Let’s go back to Steve Jobs, as I’ve hear him being brought up a lot on this topic. He did indeed say that “customers often don’t know what they want until you show it to them,” and “it’s not the customers’ job to know what they want.” But this has been very misinterpreted.

 

To be clear, Jobs deeply understood his customers. When it came to product design, he believed that “you need to start with the customer experience and then work back toward the technology, not the other way around.”

 

Jobs didn’t ignore customer feedback, he reframed it. He didn’t just ask “what do you want?” Rather, he tried to understand what would delight and empower them, even if they didn’t know it yet.  And he deeply observed how they used products, their behavior, versus just taking direct input. He understood that their stated “needs” could actually just be perceived needs, and to think it through at a deeper level.

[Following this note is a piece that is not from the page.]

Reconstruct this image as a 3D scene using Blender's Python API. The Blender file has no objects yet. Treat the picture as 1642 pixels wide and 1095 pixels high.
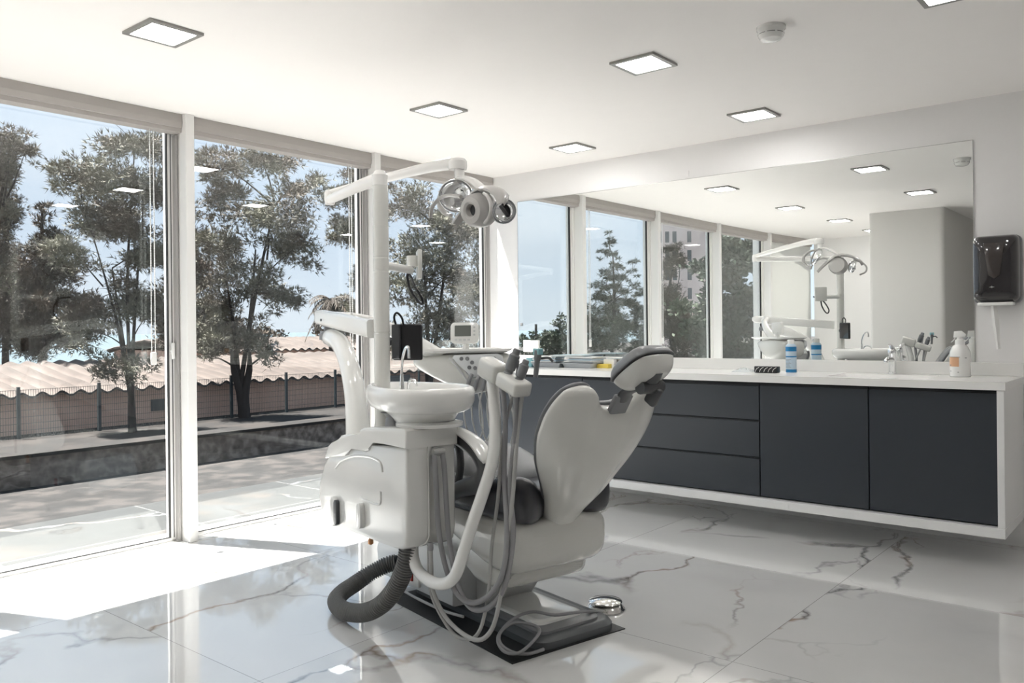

Jobs said, “our job is to figure out what they’re going to want before they do.” This requires knowing your customers deeply, but then having the immense creativity to think outside the box and give them what they really want versus what they said they need.

 

Summary

Customer feedback is critically important to scaling a business, but it’s vitally important to understand when and how to use it. The benefits of feedback are not binary. It’s not either 100% good or 100% bad, but it is almost always valuable if you use it in the right way.

 

Throw it all out with the bathwater, arguing it’s just useless “soft stuff,” and you will suffer immensely. Leverage it in the right way and you will not only build a sustainable business that produces great products and services, but will also consistently reinvent itself to grow and fend off future competitive threats.